If human welfare is improved, it should positively impact animal welfare, although the metrics to measure this are not well quantified. Human welfare on the farm has to do with overall comfort –ergonomic designs, cleanliness, safety – as well as a culture of commitment to animal and human respect.

Employees need to be educated about animal behaviors. Employees who aren’t familiar with cow behavior can often act in a way which creates an uncomfortable situation for the animals, or can become frustrated, leading to animal abuse.

Dairy farms are growing larger, and farmers are managing people – their employees – more than they are focusing on cow care. Employees are increasingly not from farming backgrounds, are not highly educated and their jobs are growing more specialized.

Training employees to succeed can create a higher level of human welfare as they become better equipped to handle the responsibilities or the job.

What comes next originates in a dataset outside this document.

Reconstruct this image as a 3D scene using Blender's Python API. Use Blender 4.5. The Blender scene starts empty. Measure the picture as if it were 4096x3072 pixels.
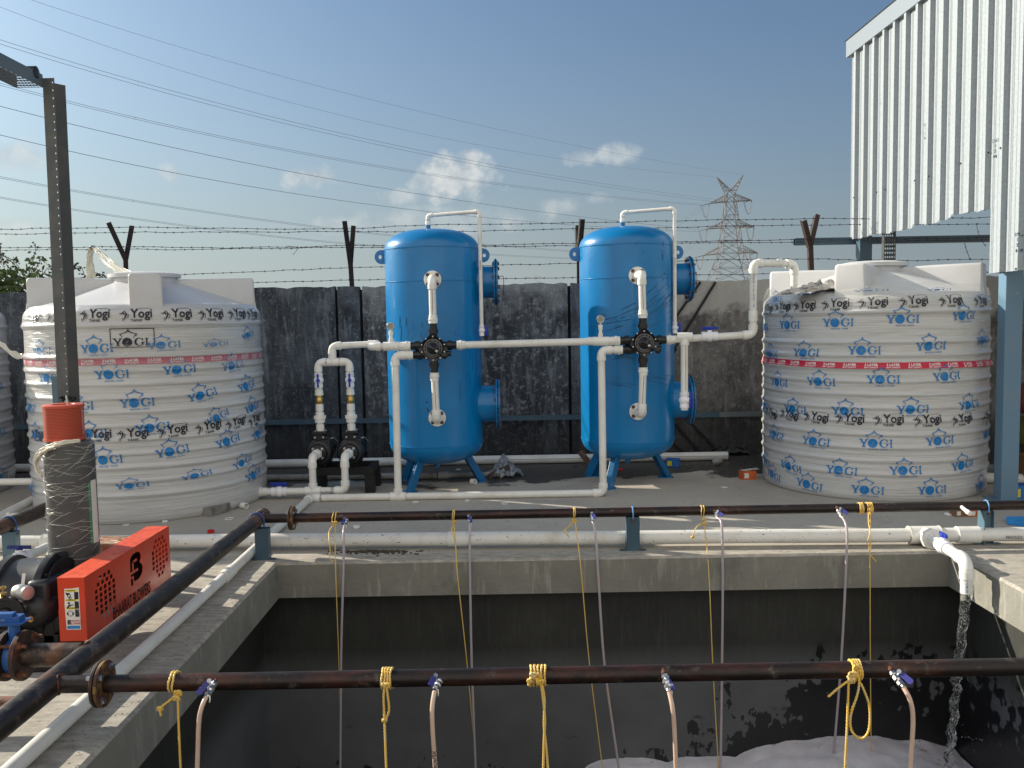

Selecting employees with the right personality traits to work with animals is an important consideration. The farm’s overall performance – including the economic – can be influenced by the human welfare factor.

Getting the human part of the dairy equation correct requires a conscious decision to build a workplace culture and a focus on employee development. Employees impact every aspect of the dairy farm operation, and creating a culture that motivates people to do their best results in dairy farm success.

Dr. Conrad Spangler, DVM, of Riverview LLP, who presented a workshop on building a culture of farm safety, had this to say about dairy farm success: “The secret ingredient is people. Your have to win the hearts and change the minds of people.”